I'll bet you can guess which one of these two ways of looking at the world has been adopted by the Washington Post. In the Post's Wonkblog of April 6, Jeff Stein reports on "How 12 experts would end inequality if they ran America." First, we must all agree that income inequality in the United States is a major problem. No, make that a "staggering" problem. And all the right progressive "experts" are hard at work figuring out the solution!
Imagine you had complete control of the U.S. government: What one thing would you do to reduce the country's staggering economic inequality? It's no small task: The 400 richest Americans control more wealth than the poorest 80 million households, and as the richest citizens continue to capture the lion's share of new wealth — the top 5 percent has captured 74 percent of the wealth created in this country since 1982 — the situation is only growing more extreme. But while there's consensus that America is a wildly unequal country, there's broad disagreement on what, if anything, should be done to address that.
Notice that we don't bother here to stop to convince anyone that U.S. income inequality is "staggering" and that something needs to be done about it. That goes without saying! The richest citizens are "capturing" the "lion's share" of the wealth! The situation is "extreme." It needs to be fixed! What are progressive government policy "experts" for, anyway?
Needless to say, the large majority (9 of 12) of the "experts" consulted by Stein are the usual progressive suspects with the usual progressive "solutions" -- all of which have been amply demonstrated, with decades of experience, not to work. Indeed, not only not to work, but to make things worse (assuming that increasing income inequality is "worse"). It's not by accident that New York City and San Francisco have the most extreme income inequality in the country. But it seems that these "experts" are so clueless that they don't even know about that.
One after another, the progressive "experts" offer "solutions" which amount to nothing other than more and more big government spending and redistribution programs:
- From Heather Boushey of the Washington Center for Equitable Growth: Universal access to child care. We'll fund it with a new tax on capital!
- From Matt Bruenig of the People's Policy Project: Give a big boost to union rights, start universal social wealth fund. Has he noticed that the states with the biggest and strongest union movements (New York, California) have the highest income inequality? Why is that, Matt?
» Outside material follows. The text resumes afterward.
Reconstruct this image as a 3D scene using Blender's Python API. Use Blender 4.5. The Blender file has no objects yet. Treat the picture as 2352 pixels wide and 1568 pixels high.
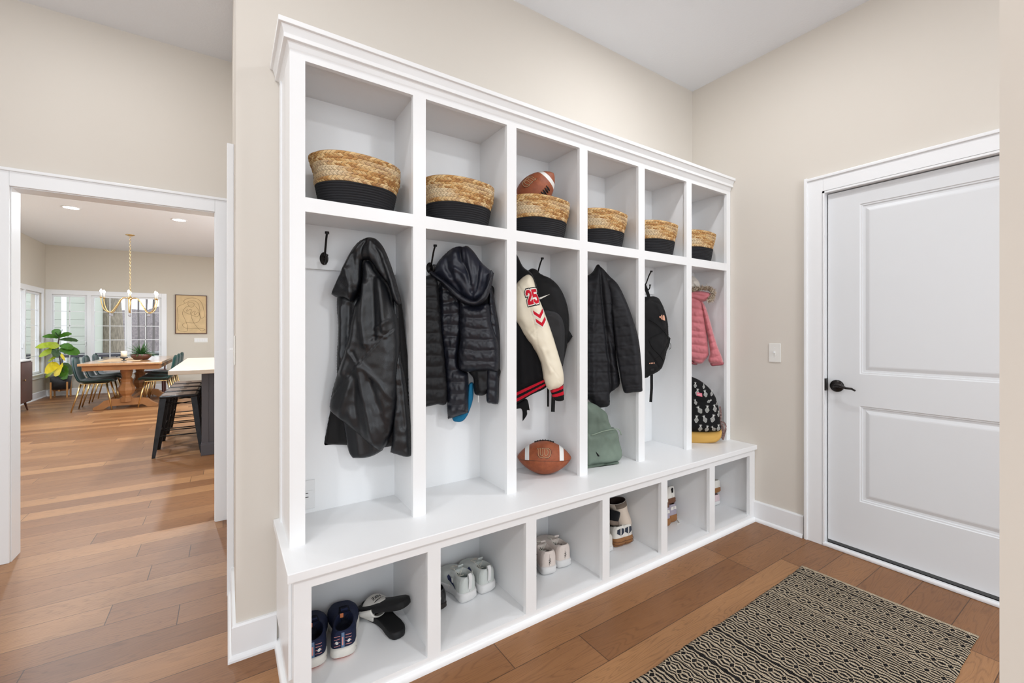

- From Darrick Hamilton, Professor of Economics at the New School: Create a trust for every American baby, race-based reparations. He seems to be talking about a new handout of an average of around $20,000 a person, or maybe $3 -4 trillion for openers. No problem! And when many of the beneficiaries blow through the money and find themselves broke again? He doesn't mention that possibility.
- From Valerie Wilson of the Economic Policy Institute: Dramatically strengthen Social Security. I love the infinite variety of euphemisms for spending vast new sums out of the infinite pile of federal money. We'll "strengthen" Social Security, which on investigation means that we will pass out new and additional trillions to low earners, to students, for "dependent care" benefits, and, I guess, anything else that pops into our heads. Social Security already going broke? So what -- this is fairness and justice we are talking about!
But is there any reason to think any of this would work in the slightest? I wonder if any of these people even know that the places with the most in the way of progressive programs have the highest income inequality. Among the 435 Congressional Districts, my own District (New York 10) leads the pack with the highest Gini coefficient of all; and the other big Manhattan District (New York 12) and Nancy Pelosi's San Francisco District (California 12) are right up there in the top 25.
But finally, one of the 12 "experts" tapped by Stein is a conservative guy from the Heritage Foundation (David Azerrad), and he proposes a "solution" that would actually work -- if you buy into the idea that income inequality is a staggering problem. Azerrad's idea is to ship the people in the top 1% of the income distribution to Venezuela. If you think about how the income inequality statistics work, you quickly realize that this step would immediately flatten the income distribution dramatically. But dare we ask: Would anybody actually benefit from this step? Not if benefit is measured by economic success. If "benefit" is instead measured by the exquisite satisfaction that comes from revenge, I guess you will find some of that, maybe more than you want to know about. Go for it, progressives!